Again, I saw that aspect of Holden in me, and I didn't like what I was seeing.  Needless to say, the first time I saw this movie, I wasn't sure how to take it all. I knew it was a good film, but it sure was hard to look in the mirror like this.  Why aren't things working out for Holden, I wondered.  He's the hero of the story!  But that way of thinking is exactly what this film is trying to subvert.

But wait, you may be asking, why is this film called Chasing Amy? The main character's name is Alyssa!

Well, the title refers to a story that Silent Bob tells in his only scene.  (And Jay calls Bob out for his pretentious B.S. of never speaking except to tell his anecdote to make it seem so profound, so I'll give the movie a pass for this much pat-on-the-backery.)  Bob tells about his true love Amy who also had a past that Bob couldn't feel comfortable with.  After losing her because of it, he realizes that the past doesn't matter, but it's the present and the future.  And so, he is forever chasing Amy.


The Ending:
And here is what I initially hated about the film and now love.

After hearing Bob's story and taking it to heart, you'd think Holden would come up with a plan to fix the situation and realize that he's been a right jerk this entire time.  And so does Holden.

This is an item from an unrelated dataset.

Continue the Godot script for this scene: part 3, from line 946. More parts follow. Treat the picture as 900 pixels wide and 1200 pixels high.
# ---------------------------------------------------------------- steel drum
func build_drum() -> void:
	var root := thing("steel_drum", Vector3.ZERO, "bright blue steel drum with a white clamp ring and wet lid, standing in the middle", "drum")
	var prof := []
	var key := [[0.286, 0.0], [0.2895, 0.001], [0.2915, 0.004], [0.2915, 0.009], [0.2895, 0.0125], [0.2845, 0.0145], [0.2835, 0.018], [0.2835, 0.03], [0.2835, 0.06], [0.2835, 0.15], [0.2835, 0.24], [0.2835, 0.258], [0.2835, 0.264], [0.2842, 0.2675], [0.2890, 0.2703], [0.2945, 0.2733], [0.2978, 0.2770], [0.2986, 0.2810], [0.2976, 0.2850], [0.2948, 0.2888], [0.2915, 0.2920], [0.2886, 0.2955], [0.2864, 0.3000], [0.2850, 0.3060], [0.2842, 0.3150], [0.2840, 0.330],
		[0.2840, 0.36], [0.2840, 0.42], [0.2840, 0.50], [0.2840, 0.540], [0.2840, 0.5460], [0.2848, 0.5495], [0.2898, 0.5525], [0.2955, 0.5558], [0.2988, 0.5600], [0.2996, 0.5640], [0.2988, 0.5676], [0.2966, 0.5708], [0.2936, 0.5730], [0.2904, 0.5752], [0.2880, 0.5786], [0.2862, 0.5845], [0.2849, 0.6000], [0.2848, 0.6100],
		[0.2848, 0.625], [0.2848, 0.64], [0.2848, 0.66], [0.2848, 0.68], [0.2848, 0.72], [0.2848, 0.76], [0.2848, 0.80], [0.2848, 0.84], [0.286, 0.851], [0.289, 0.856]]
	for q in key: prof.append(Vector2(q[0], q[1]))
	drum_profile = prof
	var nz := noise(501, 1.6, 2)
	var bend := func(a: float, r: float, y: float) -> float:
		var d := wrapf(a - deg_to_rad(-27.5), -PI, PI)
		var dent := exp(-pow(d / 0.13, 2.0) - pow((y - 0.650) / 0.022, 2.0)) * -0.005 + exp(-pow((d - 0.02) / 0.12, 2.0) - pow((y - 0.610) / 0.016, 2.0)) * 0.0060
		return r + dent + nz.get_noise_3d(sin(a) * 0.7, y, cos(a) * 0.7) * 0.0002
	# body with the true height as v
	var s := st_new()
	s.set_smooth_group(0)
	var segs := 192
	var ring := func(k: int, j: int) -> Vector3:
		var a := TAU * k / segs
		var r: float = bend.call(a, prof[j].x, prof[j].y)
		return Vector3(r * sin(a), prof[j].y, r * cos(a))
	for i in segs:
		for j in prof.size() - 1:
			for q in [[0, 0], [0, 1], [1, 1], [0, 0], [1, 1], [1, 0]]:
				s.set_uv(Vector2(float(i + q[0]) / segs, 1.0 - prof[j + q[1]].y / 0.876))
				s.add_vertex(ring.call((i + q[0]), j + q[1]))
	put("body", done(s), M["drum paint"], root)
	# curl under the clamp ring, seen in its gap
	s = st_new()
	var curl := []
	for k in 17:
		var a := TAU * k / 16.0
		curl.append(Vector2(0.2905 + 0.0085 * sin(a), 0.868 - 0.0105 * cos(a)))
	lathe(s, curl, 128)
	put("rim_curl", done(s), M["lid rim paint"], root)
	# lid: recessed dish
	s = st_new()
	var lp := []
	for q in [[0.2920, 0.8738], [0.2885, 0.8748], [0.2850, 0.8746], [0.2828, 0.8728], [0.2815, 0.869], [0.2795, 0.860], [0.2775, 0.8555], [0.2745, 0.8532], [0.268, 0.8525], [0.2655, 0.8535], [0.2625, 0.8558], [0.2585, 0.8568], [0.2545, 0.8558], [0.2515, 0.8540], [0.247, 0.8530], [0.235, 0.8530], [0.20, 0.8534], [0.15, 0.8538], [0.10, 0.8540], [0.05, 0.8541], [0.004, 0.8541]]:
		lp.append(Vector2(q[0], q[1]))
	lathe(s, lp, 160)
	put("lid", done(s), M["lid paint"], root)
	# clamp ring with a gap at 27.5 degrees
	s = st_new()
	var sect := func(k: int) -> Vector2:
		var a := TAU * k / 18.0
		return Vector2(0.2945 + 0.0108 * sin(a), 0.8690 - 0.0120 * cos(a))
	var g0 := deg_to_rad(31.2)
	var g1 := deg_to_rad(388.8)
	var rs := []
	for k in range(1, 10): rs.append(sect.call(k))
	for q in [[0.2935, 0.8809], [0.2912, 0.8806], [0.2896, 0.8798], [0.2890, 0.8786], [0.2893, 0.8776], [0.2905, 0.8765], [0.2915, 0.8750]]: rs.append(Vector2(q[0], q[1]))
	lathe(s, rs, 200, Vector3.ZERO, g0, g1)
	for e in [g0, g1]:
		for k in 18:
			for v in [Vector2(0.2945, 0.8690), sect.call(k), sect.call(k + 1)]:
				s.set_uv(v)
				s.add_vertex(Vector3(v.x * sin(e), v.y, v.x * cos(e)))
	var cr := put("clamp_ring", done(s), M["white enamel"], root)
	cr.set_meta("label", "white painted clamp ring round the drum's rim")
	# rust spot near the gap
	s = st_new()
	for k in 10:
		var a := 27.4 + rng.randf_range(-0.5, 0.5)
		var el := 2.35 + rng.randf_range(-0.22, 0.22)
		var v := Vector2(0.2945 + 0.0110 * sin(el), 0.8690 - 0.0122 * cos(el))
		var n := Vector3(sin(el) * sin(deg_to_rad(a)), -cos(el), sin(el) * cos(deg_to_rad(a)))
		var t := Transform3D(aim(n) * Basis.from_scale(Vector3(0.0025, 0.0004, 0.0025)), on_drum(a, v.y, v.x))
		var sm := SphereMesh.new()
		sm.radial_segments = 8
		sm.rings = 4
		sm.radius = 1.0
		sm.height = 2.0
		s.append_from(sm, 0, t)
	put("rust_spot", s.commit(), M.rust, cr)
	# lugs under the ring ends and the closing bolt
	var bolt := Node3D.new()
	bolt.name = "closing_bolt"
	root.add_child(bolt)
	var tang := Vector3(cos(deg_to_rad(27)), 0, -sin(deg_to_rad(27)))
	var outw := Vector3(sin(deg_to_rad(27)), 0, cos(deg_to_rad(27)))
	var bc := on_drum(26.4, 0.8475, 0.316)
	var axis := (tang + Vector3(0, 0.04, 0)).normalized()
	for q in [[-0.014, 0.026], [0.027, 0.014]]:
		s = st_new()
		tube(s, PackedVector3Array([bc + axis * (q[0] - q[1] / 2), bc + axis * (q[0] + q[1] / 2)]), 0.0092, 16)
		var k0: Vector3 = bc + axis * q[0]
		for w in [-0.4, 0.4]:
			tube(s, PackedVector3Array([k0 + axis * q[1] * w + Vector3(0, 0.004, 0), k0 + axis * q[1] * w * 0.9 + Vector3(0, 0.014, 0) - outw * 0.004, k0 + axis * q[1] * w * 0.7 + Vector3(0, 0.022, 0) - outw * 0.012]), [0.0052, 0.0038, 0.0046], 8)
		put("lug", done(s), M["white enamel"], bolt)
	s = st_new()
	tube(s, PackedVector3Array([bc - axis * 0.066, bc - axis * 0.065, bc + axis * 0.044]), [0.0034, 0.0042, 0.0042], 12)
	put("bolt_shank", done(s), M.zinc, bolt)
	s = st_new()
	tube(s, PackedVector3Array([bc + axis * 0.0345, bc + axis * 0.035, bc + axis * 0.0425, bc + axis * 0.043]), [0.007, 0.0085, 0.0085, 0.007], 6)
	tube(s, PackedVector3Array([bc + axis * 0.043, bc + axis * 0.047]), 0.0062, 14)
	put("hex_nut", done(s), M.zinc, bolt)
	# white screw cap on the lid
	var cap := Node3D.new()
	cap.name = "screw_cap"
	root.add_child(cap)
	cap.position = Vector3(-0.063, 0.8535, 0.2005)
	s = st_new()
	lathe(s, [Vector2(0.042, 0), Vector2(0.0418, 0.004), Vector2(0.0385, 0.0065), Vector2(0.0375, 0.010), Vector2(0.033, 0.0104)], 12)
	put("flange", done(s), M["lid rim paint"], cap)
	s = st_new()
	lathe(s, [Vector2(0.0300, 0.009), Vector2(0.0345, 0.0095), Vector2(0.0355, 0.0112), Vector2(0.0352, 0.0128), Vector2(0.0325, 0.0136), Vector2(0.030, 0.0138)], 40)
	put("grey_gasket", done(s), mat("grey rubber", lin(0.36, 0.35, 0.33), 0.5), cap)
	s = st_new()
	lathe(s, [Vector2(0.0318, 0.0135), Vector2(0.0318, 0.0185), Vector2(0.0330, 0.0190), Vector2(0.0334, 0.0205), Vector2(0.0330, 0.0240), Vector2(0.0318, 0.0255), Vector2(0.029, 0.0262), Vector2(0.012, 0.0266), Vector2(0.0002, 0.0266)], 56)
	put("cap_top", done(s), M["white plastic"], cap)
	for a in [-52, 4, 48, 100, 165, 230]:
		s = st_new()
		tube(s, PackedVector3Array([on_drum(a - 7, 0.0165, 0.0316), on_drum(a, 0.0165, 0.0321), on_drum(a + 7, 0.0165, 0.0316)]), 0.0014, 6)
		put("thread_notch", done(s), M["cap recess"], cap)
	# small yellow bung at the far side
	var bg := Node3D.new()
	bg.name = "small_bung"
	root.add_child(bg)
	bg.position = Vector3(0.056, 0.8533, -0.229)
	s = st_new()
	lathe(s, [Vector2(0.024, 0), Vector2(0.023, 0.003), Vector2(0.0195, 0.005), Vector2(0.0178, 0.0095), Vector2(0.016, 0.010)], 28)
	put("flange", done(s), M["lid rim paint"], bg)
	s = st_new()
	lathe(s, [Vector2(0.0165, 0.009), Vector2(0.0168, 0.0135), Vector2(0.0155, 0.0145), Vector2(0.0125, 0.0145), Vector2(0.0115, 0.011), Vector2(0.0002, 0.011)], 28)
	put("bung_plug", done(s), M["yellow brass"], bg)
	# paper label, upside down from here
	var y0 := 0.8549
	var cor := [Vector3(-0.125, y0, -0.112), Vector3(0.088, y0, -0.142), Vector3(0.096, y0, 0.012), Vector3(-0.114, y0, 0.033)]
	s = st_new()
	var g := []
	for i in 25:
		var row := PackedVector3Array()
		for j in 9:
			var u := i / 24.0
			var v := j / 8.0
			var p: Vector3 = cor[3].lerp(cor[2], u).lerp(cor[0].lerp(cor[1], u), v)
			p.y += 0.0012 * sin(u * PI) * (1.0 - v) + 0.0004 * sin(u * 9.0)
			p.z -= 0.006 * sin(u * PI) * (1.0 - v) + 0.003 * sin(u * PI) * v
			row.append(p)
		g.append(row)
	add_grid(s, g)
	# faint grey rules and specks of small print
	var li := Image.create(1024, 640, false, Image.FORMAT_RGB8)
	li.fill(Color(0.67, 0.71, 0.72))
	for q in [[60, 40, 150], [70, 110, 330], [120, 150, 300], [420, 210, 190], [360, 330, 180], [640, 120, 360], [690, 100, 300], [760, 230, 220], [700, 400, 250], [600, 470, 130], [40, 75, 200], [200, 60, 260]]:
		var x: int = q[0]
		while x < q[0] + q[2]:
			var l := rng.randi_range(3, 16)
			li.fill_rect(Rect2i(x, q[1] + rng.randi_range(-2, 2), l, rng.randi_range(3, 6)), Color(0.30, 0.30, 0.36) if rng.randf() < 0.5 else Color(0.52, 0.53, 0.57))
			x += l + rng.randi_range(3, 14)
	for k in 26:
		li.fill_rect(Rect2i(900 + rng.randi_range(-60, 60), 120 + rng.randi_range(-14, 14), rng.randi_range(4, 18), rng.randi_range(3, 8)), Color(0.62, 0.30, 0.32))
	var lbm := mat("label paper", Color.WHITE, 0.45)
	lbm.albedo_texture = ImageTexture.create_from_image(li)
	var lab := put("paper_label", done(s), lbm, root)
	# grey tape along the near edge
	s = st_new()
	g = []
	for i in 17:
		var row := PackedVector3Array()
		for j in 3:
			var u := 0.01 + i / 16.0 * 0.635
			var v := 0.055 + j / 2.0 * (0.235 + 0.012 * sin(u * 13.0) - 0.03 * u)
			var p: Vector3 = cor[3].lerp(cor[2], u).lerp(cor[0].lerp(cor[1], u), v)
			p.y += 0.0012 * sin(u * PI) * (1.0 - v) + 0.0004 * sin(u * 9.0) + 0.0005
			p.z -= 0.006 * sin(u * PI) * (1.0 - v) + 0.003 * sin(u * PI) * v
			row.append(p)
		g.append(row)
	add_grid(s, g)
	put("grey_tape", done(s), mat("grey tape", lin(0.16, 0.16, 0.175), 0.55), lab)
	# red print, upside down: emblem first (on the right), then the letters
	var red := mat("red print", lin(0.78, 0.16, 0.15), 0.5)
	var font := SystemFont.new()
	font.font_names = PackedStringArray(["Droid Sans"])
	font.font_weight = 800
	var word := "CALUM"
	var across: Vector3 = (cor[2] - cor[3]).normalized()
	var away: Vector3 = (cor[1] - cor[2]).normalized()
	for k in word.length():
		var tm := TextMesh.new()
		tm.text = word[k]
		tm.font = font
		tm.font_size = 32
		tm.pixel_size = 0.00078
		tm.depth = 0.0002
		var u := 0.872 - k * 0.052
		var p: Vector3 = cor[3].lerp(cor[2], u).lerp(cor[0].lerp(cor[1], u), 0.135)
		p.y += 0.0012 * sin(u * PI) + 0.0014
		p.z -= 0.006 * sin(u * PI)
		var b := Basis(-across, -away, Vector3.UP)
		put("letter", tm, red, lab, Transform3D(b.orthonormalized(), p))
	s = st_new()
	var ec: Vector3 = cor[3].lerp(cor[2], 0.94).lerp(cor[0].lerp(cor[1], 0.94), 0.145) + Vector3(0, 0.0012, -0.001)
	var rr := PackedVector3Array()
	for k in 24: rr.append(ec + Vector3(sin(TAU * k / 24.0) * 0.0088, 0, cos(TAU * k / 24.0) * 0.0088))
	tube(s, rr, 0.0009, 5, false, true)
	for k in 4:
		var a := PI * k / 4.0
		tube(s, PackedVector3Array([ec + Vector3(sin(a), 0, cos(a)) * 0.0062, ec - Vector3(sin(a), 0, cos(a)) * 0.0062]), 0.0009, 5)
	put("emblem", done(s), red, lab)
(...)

But his proposal of a threesome with Alyssa and Banky completely blows up in his face.  It's heartbreaking, awkward, and hilarious to see him suggest this ridiculous solution with such earnestness.  It causes him to lose both Banky and Alyssa in the process.  He hadn't learned his lesson one bit.  The "hero" doesn't win.

(There is an epilogue that shows that Holden spent a year soul searching while Banky and Alyssa moved on with their lives.  He may not get the girl in the end, but at least he learned about himself.)

Final Thoughts:
Six years ago, I couldn't believe that a romantic comedy would end without "true love" winning out in the end.  But as I watched this film again today, I realized that this was not a story about true love at all.  It was a story about mistakes, regrets, and selfish behavior lead by a protagonist with a "hero complex" who felt that everything would just work out for him in the end.  He allowed his jealousy, his insecurities, and his lack of social intelligence get the better of him, and in the end, lost what may have truly been the best thing he had going for him in his life.

Holden is not your average anti-hero.  It seems as if he is doing everything right.  He's nice, genuine and only wants the best for people.  But he has flaws that he ignores and they end up destroying him.

True love is messy.  True love hurts.  This is devastating and raw, but sometimes we need a film that make us take a long hard look at ourselves so we know that sometimes the best place to start fixing problems is within ourselves.